I was talking about 3.5e.

3.5e has the vast majority of its most insanely broken things right there in its PHB.

Splats were not a problem because of power creep. They were mostly a problem because the vast majority of stuff in them sucked, and most of what didn't suck required significant system mastery to use effectively.

5e? Silvery barbs was a tempest in a teapot, I still have no idea why folks got so bent out of shape about it. Bladesinger I'll also grant you, sure--there is SOME power creep in essentially all supplements eventually. But with at best one player-facing book a year, "power creep" barely applies at all.

More or less what I'm saying is, while power creep does sometimes occur, it is not guaranteed (there was exceedingly little power creep in 4e, for example), it is not the most significant problem with past editions that had lots of books, and even if it is a real concern it's a fixable concern, aka, demand the designers design better.
 

Do I need more D&D stuff? No.

Do I want more D&D stuff? Sure.
But only if I think it will be actually useful. So I try to fill the gaps on old modules and issues of Dungeon which is what I use to generate content for my 5e games almost exclusively.
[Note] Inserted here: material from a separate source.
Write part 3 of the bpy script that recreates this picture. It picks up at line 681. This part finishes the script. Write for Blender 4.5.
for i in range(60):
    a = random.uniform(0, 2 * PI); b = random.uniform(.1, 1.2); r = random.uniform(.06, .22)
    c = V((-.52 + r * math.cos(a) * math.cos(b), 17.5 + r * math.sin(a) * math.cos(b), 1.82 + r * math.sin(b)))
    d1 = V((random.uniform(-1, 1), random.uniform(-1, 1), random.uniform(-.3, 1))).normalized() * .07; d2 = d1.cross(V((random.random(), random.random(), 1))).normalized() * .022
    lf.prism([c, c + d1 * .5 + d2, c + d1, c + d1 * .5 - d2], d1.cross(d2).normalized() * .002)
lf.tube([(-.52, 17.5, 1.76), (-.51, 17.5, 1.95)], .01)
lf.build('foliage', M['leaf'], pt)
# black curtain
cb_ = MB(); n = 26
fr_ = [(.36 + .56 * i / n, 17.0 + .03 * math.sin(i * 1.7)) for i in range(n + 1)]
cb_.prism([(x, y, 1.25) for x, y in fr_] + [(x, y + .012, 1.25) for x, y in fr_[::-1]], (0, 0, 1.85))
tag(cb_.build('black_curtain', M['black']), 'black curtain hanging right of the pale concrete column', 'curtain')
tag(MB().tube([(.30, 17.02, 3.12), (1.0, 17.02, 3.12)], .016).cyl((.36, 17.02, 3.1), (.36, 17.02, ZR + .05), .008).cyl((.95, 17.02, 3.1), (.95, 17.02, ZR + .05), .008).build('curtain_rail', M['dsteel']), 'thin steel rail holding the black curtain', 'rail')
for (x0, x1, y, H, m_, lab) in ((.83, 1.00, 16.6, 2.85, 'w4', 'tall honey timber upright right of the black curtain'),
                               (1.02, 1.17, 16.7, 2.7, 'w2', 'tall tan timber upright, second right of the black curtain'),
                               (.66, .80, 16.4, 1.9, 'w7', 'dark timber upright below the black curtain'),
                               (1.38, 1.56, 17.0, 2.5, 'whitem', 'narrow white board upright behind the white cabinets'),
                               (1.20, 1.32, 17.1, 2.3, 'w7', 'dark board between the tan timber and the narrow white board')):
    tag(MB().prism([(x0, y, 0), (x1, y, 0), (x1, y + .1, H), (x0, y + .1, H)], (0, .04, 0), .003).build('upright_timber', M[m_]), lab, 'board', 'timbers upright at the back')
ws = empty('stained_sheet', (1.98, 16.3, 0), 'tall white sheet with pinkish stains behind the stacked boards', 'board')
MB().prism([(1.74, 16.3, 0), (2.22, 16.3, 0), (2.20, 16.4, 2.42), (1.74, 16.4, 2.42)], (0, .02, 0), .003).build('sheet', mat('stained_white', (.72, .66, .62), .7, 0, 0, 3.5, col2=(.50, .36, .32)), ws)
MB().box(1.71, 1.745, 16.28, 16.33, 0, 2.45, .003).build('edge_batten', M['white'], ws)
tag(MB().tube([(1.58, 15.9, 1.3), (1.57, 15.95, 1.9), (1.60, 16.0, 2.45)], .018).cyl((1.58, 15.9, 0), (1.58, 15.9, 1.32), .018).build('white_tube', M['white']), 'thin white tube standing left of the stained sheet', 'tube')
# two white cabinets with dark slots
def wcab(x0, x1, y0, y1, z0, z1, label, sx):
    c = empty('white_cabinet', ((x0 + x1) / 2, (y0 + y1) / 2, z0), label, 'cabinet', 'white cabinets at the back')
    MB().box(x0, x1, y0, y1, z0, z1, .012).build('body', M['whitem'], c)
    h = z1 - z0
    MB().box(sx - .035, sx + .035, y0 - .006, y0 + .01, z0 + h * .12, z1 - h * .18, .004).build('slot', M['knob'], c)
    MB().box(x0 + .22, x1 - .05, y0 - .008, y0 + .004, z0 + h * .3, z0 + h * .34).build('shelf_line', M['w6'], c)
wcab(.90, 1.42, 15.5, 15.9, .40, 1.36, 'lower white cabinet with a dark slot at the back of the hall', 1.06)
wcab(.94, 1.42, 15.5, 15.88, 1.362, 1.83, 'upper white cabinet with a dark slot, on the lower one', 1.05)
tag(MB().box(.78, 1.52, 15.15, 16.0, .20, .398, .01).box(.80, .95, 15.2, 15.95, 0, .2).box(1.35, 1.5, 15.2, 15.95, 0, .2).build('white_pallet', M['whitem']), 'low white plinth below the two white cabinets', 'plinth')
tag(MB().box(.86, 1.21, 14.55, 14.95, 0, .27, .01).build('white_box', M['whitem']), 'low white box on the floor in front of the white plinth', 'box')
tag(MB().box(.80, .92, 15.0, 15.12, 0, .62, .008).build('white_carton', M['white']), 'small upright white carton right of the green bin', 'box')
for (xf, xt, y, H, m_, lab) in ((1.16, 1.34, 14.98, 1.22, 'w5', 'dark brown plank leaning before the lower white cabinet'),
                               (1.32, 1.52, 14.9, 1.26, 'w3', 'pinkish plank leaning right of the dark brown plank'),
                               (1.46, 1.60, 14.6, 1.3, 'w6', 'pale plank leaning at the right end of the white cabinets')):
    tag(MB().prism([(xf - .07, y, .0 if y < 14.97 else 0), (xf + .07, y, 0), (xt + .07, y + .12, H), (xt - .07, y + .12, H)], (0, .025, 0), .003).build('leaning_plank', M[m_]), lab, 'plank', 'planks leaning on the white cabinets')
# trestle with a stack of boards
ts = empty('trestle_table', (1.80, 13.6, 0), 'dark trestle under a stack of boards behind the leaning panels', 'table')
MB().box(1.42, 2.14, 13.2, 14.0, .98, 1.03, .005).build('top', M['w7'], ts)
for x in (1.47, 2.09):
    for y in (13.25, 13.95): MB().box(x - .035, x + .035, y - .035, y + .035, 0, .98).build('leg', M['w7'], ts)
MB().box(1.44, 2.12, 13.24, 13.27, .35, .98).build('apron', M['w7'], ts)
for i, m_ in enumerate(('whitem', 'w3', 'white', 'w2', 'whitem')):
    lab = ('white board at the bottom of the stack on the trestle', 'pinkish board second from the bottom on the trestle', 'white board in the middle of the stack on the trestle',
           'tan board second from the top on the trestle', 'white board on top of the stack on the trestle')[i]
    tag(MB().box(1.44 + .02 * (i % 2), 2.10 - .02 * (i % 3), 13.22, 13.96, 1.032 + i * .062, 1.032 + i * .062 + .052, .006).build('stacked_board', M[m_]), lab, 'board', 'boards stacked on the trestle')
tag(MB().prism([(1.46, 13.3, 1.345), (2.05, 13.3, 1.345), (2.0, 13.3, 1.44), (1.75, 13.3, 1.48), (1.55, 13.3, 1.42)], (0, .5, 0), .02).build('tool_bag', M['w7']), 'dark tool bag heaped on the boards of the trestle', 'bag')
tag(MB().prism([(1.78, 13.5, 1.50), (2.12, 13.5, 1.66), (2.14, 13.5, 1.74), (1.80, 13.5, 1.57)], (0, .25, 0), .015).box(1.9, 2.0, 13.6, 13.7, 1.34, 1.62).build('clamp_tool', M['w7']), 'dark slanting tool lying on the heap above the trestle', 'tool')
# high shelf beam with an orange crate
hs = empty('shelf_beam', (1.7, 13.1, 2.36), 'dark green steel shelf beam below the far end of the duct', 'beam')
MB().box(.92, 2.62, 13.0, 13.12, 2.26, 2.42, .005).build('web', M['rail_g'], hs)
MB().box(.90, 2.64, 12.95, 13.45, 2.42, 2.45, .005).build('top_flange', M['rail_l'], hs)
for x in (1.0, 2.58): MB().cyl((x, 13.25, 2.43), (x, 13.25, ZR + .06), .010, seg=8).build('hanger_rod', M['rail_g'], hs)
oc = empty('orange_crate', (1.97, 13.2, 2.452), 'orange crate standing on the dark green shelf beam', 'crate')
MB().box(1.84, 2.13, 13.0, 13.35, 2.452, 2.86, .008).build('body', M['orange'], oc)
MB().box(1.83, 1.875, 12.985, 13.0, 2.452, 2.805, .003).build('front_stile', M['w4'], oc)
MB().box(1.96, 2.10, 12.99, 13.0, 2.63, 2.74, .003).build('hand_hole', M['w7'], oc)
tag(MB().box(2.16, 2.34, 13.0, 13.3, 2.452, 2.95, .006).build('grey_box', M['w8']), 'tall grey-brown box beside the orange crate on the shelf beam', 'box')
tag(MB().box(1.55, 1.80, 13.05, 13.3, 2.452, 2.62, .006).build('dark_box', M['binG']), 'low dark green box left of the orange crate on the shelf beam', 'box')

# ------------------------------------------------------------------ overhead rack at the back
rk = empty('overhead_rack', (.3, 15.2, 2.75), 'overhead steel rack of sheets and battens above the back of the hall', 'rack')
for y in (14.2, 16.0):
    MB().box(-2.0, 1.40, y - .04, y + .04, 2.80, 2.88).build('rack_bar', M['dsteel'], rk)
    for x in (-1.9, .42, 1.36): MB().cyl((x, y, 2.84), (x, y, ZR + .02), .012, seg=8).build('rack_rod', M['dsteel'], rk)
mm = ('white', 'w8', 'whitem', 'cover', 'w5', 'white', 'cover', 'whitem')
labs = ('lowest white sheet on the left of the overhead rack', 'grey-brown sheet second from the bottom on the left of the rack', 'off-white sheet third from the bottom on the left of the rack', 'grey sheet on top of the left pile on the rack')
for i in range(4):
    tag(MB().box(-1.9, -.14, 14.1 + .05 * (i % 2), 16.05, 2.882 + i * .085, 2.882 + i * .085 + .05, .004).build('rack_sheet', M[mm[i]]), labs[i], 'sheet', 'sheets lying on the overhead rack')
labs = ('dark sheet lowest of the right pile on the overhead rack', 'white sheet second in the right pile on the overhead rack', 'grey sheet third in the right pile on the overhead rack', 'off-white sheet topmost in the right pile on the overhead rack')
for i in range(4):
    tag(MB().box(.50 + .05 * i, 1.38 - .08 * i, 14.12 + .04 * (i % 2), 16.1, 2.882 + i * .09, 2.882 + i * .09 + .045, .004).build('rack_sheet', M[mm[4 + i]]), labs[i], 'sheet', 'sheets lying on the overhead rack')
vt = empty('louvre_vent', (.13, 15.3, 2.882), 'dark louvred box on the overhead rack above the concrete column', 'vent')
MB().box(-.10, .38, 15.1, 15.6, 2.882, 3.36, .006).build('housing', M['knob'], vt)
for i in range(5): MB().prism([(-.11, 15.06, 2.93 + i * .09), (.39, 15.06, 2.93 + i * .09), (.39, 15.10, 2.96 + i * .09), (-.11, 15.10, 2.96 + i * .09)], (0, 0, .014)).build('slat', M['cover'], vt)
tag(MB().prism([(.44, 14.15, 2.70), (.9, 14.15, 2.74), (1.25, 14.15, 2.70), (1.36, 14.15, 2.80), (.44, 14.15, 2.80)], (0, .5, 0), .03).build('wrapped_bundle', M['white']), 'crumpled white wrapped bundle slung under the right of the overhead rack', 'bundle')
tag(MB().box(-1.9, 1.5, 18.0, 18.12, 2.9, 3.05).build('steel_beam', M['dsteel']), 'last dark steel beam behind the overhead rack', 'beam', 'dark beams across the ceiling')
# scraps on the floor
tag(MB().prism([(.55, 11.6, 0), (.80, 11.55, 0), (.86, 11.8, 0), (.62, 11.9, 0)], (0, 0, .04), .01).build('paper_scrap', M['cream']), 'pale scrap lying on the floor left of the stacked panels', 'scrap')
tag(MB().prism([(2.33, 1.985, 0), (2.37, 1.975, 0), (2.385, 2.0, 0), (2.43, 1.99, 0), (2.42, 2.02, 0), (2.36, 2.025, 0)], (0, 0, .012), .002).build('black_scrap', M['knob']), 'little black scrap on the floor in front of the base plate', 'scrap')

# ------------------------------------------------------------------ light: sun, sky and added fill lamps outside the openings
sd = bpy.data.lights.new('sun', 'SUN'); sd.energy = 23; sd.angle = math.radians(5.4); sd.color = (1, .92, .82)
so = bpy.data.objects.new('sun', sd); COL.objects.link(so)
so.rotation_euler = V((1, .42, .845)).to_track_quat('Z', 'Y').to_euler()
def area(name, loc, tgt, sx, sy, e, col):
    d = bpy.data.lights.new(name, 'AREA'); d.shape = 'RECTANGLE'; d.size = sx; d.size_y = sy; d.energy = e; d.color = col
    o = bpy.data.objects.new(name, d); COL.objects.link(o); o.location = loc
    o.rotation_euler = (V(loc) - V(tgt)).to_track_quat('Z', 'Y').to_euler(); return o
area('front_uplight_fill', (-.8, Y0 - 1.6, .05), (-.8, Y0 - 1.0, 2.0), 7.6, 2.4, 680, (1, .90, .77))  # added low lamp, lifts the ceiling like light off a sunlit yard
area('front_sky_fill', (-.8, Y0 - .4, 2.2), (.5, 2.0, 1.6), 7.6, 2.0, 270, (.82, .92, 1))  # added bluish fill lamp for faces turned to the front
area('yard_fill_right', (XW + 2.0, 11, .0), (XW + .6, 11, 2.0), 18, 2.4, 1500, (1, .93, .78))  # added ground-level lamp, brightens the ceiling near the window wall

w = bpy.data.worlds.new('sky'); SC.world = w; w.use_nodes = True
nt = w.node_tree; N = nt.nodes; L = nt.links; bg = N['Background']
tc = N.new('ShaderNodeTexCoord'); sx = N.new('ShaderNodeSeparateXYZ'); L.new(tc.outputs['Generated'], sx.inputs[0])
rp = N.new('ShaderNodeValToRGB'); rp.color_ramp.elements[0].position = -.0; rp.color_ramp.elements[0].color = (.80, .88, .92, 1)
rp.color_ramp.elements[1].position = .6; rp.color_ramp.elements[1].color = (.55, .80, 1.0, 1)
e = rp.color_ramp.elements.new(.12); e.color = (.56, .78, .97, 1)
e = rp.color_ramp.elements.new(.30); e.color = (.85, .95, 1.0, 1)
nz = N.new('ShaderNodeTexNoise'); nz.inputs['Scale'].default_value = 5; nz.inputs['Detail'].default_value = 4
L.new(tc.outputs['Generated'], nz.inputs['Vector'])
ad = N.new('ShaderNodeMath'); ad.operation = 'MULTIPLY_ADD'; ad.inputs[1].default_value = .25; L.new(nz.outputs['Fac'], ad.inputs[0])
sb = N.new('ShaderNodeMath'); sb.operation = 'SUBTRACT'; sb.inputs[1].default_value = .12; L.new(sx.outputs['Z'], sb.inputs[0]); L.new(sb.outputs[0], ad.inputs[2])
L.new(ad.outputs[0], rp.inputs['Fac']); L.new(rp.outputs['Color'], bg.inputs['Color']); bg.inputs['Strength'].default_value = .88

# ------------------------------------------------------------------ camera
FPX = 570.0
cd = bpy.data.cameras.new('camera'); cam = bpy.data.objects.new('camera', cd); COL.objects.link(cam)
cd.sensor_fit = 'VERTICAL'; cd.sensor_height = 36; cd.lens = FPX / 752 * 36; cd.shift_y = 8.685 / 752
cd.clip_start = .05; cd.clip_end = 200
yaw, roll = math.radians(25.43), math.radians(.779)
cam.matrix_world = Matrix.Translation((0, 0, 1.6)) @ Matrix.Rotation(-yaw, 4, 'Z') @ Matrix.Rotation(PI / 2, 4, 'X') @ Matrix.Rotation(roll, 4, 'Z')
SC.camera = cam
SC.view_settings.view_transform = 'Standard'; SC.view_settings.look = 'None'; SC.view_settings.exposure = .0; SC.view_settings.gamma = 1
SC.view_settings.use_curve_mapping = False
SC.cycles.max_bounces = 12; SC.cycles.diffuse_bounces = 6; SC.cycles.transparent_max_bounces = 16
And despite owning over 1000 minis, I always buy (and actually paint) more because it is fun.
 

I was talking about 3.5e.

3.5e has the vast majority of its most insanely broken things right there in its PHB.Splats were not a problem because of power creep. They were mostly a problem because the vast majority of stuff in them sucked, and most of what didn't suck required significant system mastery to use effectively.
Sorry, all of the prestige classes that would do things like +1 casting and other stuff.

Sorry, the core books by themselves weren't particularly bad at all.
 

Sorry, all of the prestige classes that would do things like +1 casting and other stuff.

Sorry, the core books by themselves weren't particularly bad at all.
The core books contain the 2 best classes druid and cleric as well as some of the weakest classes (monk and to alesser degree paladin, ranger fighter).


Things like +1 casting was in some instances needed for presrige classes to work (as in also counting as level of the main class).
 

The core books contain the 2 best classes druid and cleric as well as some of the weakest classes (monk and to alesser degree paladin, ranger fighter).
Sure. My contention is that a Cleric 20 or Druid 20 wasn't as powerful as someone with 19-20 levels of casting who also dipped into a bunch of prestige classes for more features than the base classes. Or that a Cleric 20 or Druid 20 who also had access to the spells from the splatbooks was more powerful than one who only had core spells.

The splatbooks contributed to power creep.

Things like +1 casting was in some instances needed for presrige classes to work (as in also counting as level of the main class).
Of course. That doesn't mean that they didn't also give good other features, either taking a lot of levels of them or just cherry picking.
 

More of everything please.
Can I Have Some More Oliver Twist GIF
 

I definitely do not need more rules, but am always looking for the next great adventure. Can't vote in poll because first option combines the thing I really want with the thing I don't need at all.